Albert York

by Bruce Hainley, Calvin Tomkins and Fairfield Porter, Matthew Marks Gallery, $50 (hardcover)

By Martin Herbert

For decades, Albert York’s bounteous paintings have hidden in plain sight. Aficionados of deceptively substantial landscape and still-life painting, such as the critic Bruce Hainley, have long revered him; I first heard about York a few years ago from some savvy painter friends, and was speedily entranced. Calvin Tomkins, in a 1995 New Yorker essay, called him ‘the most highly admired unknown artist in America’, a précis still applicable when York died in 2009. Last year, though, his art landed under a gilded spotlight, as the gallerist Matthew Marks, who began collecting York’s paintings during the early 1980s, organised, with ArtReview’s own contributing editor Joshua Mack and via, apparently, some painstaking loan-brokering, the first major show of his work outside of York’s longstanding gallery, Davis & Langdale. That’s how come we have this book, which displaces William Corbett’s lovely, personal but slim Albert York (2010) as the essential volume on the artist.

Reproducing some 60 paintings and drawings along with vintage press clippings, and augmenting the republished Tomkins essay and another archival piece by Fairfield Porter with a typically off-beam and questing piece by Hainley, it’s a gorgeous, serious-minded thing. York wouldn’t have looked at it, and wouldn’t have visited the show if he were alive. The one time he went to a museum to see his work, in 1989, it effectively precipitated his giving up painting; in so doing, he was retreating into a shell within a shell. Already by the early 1960s, when York began making his tough, lyrical still lifes (influenced by Albert Pinkham Ryder and, Hainley guesses, more by Porter and other American Pop-resistant, abstraction-aware figurative painters than York let on), he had quit Manhattan as fast as he was able, settling his family upstate, delivering his paintings wrapped in brown paper. When, during the 1970s, he came into some money and depended less on selling his art, his gallery found it harder and harder to get work out of him at all. One pictures him painting, but also just standing in a field, staring intently at a tree or a cow.

That’s because what his paintings feel like is the rare, quicksilver instant when reality’s curtains flick apart and looking becomes transcendent. Take Twin Trees (c. 1963). It’s approximately describable: a fuzzy, bronzy view of trees flanking a pond in which one of them is reflected. God knows what time of day or night it is – the scene looks dipped in precious metals. The painting, paring back detail yet containing all it needs to get across, is almost all atmosphere, and sanctions critical flights: Porter, in the 1975 catalogue essay reprinted here, sees the trees as ‘Baucis and Philemon after Zeus, at their death, changed them into trees to grant them their desire never to be separated’.

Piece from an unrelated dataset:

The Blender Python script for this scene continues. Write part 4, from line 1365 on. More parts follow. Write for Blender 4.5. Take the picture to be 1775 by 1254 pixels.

York mostly painted landscapes, animals and still lifes of flowers, on rough sheets of timber. Within this narrow, traditionalist focus – expanded, later, into occasional peculiar scenes of Native Americans and floating figures – he made vision, in the vernacular and exalted senses, the subject of his work. Closing in on the broken-stemmed pink flowers of Two Zinnias (c. 1965), or the Two Pink Anemones in a Glass Vase in a Landscape (1982), he invests them with an architectural massiveness that both reveals his understanding of Morandi and makes the viewer feel like an excitable Lilliputian. When, as in Cow (c. 1972), he paints the animal looking away as it stands in murky submarine light, what that cow is looking at or thinking about feels large, deep and incommunicable. You can spend a long time networking York’s work together, wondering what kind of agents the occasional figures are – though his animals are characters too – but it guards its secrets, while spilling suggestion. It’s the work of someone stunned, yet given voice, by the visible and the invisible that shadows it.

Possibly because of the gulf between what he saw and what it’s possible to convey in paint, however, York’s work constantly dissatisfied him. Asked by Tomkins if he’d ‘ever found any real satisfaction in his work’, York replied: ‘Not really. Only one panel, maybe.’ His work, he said, ‘had no relation to good painting’. He may have been right, by his own Olympian standards. But he was fully wrong by realistic ones, and Albert York offers 184 pages of proof.